The issues with grades and grading curves

Capitalism, grades and rejection as possible happiness

With the chilly October breeze finding home in our bones, of course the time has come when our first grades are coming back.

In many cases, these grades are not the cozy blankets that keep us warm. They are the cold, unrelenting force that keeps us up at night. All fall, students have been working in hopes of receiving a big shiny “A” that fills us with the academic validation we all crave.

But that 92 per cent you got on that first treacherous linear algebra test was converted to a “B.” How could this happen?

This is the fault of the bell curve.

Professors who grade on a bell curve adjust students’ grades depending on the average grade of the rest of the class. The average looks like the round top of a bell when mapped onto a graph, with outliers on the edges looking like the bell’s lip.

While you worked hard to get that 92 per cent, let’s say five people got 93 per cent or higher and the professor only allows five students to get an “A” on that test. The professor would adjust your grade to reflect a bell curve.

In this case, your grade does not reflect the amount of time and effort you invested. Unfortunately, it will be the only indicator towards your final grade, and in turn your GPA.

Why do we define success as a competition within an institution that is meant to promote critical thinking and further education? Why do we punish students unfairly for successes and create arbitrary failure?

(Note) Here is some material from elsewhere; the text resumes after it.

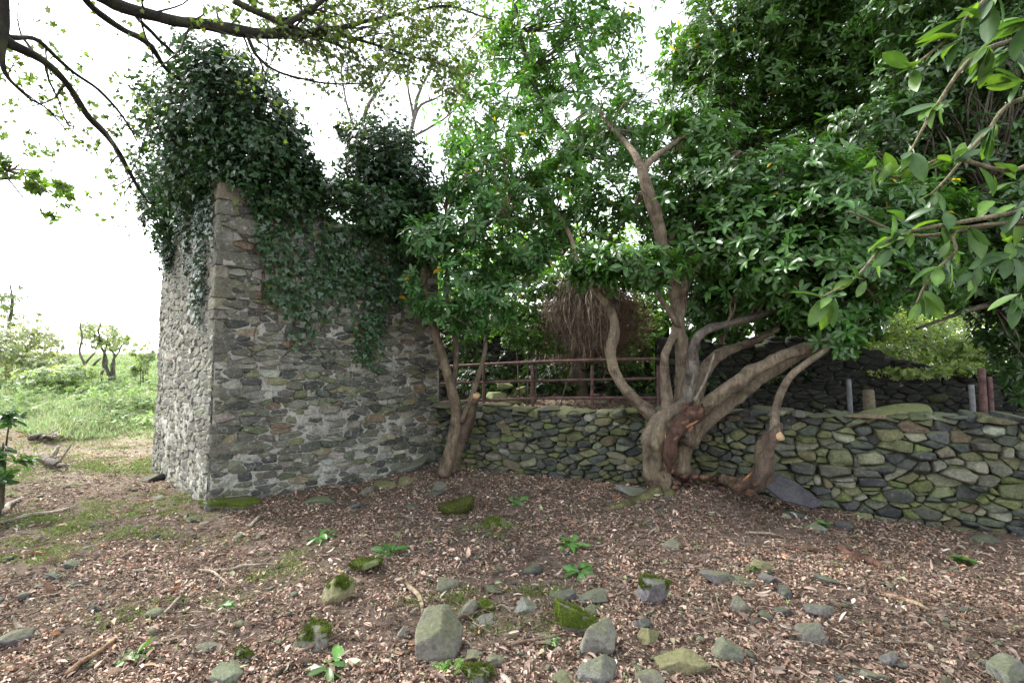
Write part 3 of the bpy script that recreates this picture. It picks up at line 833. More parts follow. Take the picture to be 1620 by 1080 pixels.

The answer is capitalism. University and capitalism have become intertwined at such a fundamental level it is disturbing. At the end of the day, with the university functioning more as a business rather than an institution for education, everything boils down to profits and value.

As Alfie Kohn wrote in his article “Why Can’t Everyone Get A’s,” the goal of achieving good grades “isn’t to do well but to defeat other people who are also trying to do well.” The desires for further education and developing critical thinking skills are not encouraged by this system because students are expected to regurgitate knowledge imprinted onto their brains without critical perspectives of that knowledge.

Rather than enjoying our education, we are put in direct competition with each other over arbitrary values that dictate all our lives and overall happiness.

According to Kohn, research has shown that “competition tends to hold us back from doing our best.” Competition creates “an adversarial mentality” that discourages “productive collaboration, encourages gaming of the system” and leads students to fixate on outdoing their peers rather than improving meaningfully.

This speaks directly to the Marxist perspective of competition which is a tool of oppression through fragmenting the working class. In this case, there is a fragmentation of student bodies which prevents the formation of meaningful connections, alienating us from others and ourselves.

One question remains that always follows discussions of capitalism: how do we get out?

Ungraded classes are being adopted and implemented in classes, even at the University of Manitoba. These courses do not use grades throughout the course. Rather, they function on a complete or revise and resubmit model. Ungrading encourages the student to develop their writing and thinking skills rather than focusing on submitting a paper, receiving a grade and soon forgetting about it.

This model promotes productive education that prioritizes critical thinking. It values students’ own creative and critical engagement with material rather than seeking out a pre-determined image.

Perhaps making things better could be the first step. If grades cause overwhelming anxiety and depression, maybe we should do away with them entirely. We should not be sacrificing ourselves for an arbitrary letter that does not equate to our effort and value.

Maybe valuing ourselves by our own standards rather than an arbitrary letter can lead to different types of production that are rooted in curiosity, connection and imagination.